*Problem to solve*.
Return only the number of lines that hold "part".

*Record list*.
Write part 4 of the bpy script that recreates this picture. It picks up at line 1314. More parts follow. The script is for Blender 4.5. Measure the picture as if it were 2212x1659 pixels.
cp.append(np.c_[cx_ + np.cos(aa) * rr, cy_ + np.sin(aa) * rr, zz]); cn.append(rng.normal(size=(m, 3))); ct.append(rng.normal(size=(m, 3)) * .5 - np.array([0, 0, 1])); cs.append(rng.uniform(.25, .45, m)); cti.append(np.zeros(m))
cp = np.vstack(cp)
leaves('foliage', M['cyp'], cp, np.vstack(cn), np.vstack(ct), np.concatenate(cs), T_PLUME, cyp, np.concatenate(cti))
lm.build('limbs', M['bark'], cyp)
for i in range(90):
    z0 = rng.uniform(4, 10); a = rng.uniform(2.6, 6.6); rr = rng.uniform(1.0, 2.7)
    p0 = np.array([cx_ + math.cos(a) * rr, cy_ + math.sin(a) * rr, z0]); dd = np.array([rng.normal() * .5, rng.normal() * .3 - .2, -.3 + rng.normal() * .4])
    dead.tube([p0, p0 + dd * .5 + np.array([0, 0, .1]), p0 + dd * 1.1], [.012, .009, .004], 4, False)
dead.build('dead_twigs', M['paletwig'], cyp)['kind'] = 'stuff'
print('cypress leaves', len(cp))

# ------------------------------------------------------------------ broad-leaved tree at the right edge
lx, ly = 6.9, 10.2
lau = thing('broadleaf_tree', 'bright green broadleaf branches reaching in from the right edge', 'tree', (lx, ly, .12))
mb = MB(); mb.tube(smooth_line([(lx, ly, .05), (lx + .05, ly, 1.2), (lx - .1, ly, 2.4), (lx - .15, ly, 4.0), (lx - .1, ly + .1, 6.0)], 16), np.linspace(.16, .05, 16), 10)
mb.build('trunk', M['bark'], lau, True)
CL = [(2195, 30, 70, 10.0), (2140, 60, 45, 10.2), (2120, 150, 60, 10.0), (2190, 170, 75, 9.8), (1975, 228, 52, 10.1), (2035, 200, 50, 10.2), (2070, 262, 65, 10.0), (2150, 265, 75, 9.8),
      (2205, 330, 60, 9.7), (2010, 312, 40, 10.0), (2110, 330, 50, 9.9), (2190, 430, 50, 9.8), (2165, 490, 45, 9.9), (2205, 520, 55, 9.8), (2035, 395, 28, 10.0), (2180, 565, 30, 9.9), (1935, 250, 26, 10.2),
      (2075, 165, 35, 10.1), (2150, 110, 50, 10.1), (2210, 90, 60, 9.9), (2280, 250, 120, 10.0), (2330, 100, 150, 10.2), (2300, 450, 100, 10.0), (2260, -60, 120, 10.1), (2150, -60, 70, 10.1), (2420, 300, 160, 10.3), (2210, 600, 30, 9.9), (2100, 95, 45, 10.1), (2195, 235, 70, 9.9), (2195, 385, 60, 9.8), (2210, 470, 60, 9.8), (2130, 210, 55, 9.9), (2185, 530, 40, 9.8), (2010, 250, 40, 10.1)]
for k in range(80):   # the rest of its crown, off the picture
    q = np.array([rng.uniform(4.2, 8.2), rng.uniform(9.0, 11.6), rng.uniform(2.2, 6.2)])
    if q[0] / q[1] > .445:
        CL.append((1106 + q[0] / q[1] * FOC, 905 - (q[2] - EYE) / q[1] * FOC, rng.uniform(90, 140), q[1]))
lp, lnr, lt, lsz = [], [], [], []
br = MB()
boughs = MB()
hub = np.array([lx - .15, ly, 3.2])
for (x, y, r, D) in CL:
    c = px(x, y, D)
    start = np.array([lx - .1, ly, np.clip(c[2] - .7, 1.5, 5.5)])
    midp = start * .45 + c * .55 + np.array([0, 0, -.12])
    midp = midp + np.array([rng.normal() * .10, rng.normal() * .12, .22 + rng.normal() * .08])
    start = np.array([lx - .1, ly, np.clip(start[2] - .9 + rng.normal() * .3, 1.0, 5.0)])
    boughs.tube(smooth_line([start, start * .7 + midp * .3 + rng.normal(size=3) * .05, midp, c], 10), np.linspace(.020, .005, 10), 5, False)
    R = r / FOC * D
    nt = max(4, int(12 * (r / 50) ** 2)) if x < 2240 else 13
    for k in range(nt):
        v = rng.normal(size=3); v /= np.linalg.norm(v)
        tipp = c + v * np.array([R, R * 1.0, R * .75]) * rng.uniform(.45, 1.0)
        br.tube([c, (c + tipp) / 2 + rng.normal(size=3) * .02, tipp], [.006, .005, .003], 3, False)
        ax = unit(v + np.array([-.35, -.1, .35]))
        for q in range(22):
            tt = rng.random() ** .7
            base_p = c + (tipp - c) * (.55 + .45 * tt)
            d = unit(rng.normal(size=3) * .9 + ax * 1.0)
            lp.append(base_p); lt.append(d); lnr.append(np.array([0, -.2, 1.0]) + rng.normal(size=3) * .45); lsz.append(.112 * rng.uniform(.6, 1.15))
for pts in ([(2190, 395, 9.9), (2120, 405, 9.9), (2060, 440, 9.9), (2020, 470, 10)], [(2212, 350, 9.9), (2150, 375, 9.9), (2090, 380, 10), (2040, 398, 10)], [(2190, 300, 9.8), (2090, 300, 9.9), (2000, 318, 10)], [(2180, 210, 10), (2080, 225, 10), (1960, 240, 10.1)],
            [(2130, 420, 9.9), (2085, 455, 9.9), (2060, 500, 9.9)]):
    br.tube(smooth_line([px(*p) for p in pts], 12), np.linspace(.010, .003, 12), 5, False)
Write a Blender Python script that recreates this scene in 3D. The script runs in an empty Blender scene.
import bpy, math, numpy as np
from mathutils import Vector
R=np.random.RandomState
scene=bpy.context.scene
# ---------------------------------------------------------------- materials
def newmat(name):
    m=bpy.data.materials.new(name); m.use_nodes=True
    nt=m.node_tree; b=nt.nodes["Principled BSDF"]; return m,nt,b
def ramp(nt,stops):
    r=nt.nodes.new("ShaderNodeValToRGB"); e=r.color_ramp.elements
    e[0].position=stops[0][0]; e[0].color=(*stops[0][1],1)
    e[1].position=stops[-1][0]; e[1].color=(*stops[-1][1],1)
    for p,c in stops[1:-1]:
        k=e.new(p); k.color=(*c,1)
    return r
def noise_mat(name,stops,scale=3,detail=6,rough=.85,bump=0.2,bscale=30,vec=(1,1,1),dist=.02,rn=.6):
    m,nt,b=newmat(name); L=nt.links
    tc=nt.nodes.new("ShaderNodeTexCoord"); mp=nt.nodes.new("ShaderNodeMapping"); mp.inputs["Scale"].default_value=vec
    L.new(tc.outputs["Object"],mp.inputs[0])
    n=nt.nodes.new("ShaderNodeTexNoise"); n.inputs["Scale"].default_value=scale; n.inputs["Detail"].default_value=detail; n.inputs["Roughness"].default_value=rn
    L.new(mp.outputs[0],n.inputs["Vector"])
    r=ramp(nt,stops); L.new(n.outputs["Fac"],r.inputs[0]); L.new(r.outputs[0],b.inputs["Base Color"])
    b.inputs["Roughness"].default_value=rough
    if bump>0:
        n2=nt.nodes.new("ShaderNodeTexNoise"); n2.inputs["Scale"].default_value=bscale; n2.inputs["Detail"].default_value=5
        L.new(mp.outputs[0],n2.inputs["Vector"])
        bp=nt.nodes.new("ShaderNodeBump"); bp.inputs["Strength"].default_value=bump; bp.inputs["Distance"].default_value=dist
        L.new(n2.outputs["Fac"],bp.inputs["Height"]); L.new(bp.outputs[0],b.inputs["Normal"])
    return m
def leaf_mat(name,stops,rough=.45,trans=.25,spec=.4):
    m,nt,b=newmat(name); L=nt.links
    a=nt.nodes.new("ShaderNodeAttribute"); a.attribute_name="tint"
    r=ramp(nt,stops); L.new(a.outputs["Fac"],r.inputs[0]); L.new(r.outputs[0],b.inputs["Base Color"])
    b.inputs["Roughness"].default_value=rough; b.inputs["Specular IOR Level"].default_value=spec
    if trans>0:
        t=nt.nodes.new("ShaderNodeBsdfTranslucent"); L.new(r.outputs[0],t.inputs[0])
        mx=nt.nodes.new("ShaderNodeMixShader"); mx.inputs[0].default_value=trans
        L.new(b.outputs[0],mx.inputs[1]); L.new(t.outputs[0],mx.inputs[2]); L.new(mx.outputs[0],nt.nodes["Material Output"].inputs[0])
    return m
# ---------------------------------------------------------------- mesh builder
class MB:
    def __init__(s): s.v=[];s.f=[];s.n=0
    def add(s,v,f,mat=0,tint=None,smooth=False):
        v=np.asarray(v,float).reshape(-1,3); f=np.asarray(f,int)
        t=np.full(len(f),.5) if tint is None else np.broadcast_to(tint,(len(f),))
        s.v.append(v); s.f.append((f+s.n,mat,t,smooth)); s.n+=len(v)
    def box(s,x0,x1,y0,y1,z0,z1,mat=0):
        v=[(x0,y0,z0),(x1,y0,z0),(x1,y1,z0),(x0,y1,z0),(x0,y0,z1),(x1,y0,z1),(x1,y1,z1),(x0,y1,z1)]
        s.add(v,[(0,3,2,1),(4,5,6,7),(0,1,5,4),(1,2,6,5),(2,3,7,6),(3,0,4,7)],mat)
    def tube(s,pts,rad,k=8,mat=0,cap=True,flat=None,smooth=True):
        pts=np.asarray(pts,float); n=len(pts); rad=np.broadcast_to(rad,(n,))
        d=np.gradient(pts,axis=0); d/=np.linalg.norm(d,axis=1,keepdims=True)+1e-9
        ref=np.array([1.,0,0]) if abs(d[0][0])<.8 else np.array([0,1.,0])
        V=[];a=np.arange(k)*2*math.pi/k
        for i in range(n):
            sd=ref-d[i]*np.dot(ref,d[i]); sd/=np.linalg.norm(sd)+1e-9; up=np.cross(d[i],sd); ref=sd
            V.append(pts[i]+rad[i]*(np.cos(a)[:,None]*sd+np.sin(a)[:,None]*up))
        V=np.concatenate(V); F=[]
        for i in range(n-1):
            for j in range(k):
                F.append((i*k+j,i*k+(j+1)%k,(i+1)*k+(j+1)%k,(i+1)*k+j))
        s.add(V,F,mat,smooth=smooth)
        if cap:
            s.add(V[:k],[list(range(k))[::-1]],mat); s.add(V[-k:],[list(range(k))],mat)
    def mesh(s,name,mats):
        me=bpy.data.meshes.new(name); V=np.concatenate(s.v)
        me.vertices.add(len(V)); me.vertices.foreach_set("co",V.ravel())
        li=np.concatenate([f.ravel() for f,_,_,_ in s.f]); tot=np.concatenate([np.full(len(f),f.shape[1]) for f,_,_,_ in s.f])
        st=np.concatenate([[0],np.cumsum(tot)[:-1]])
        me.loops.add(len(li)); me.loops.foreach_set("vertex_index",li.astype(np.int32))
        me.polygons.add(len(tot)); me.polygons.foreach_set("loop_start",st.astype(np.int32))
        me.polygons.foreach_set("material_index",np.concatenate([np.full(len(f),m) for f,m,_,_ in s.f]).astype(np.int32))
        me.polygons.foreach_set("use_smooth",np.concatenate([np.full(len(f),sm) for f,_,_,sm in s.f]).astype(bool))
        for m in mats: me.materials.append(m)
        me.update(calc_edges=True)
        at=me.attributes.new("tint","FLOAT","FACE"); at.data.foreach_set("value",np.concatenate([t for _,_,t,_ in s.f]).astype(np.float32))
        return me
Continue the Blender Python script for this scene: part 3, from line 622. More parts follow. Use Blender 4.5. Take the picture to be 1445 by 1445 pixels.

*Full response*.
2